Finding the hotspots
Jan Willem Graal, who studies at Van Hall Larenstein University of Applied Sciences in Leeuwarden, mapped nurdles along the entire North Sea beach at the northwestern side of the island. On behalf of Natuurmonumenten (The Netherlands Society for the Preservation of Nature Monuments), he examined random samples and discovered the areas with the largest concentrations of plastic granules. A spot in the middle of the beach turned out to be the most polluted sample with 363 nurdles found on the 40 square centimetres surface. From the beach up towards the dunes, the situation was even worse.
No time to waste
Mayor of Schiermonnikoog, Ineke van Gent, is shocked by the findings: ‘It breaks your heart on the one hand, but it also makes you angry. Because when I see it, I think that the mess should just get out of here.’ The mayor already visited these locations with the Dutch Safety Board, so she expects them to include the shocking state of pollution in their final report. ‘So if these kinds of calamities happen again, the polluter must pay and must also clean up everything.’

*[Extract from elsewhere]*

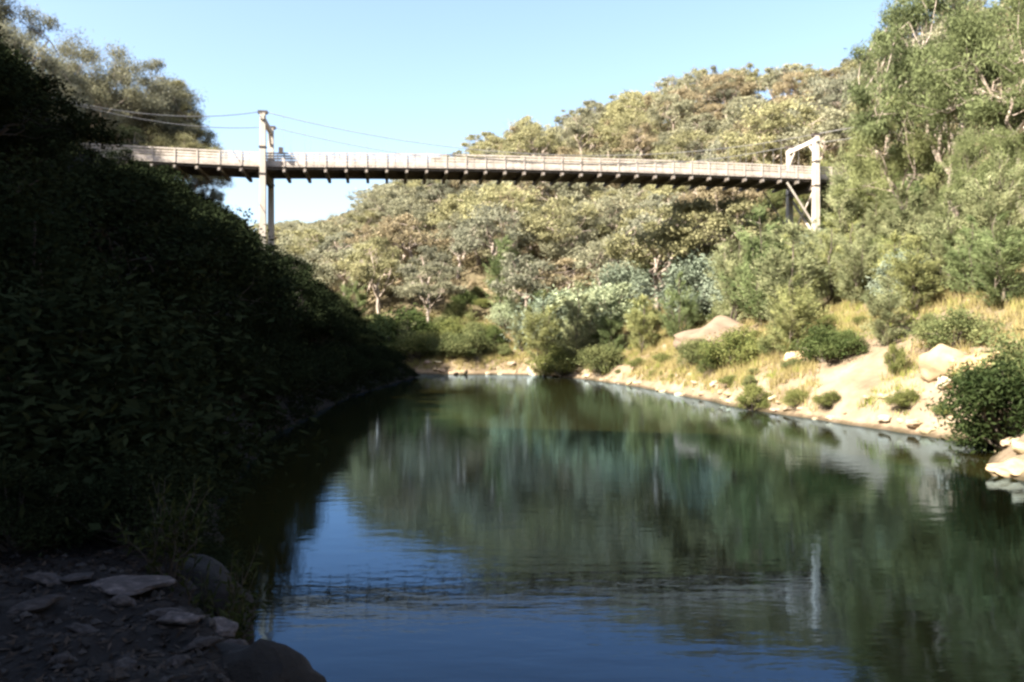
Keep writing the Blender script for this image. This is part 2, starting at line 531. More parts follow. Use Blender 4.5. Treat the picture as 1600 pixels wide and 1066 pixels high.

Nevertheless, finding the exact location of the nurdle pollution calls for immediate action: clean-ups should be done as soon as possible because the grains can be dispersed by winds and water to other places during the storm season. However, it is not clear which method would be most effective. Relatively small tools like converted leaf blowers can be an option.
A long story
Standing at one of the hotspots, Natuurmonumenten coordinator Jan Willem Zwart looks at the problem with both feet on the ground: ‘I don’t have the illusion that we will get it completely clean. We can see it ourselves: plastic is everywhere. And it is still washed up every day and it is taken away by the sea again. If you do something, you have to do it carefully for a very long time, which is a heavy workload. So we shouldn’t spend more time discussing it, we must look at what the best practices are to get the island as clean as possible.’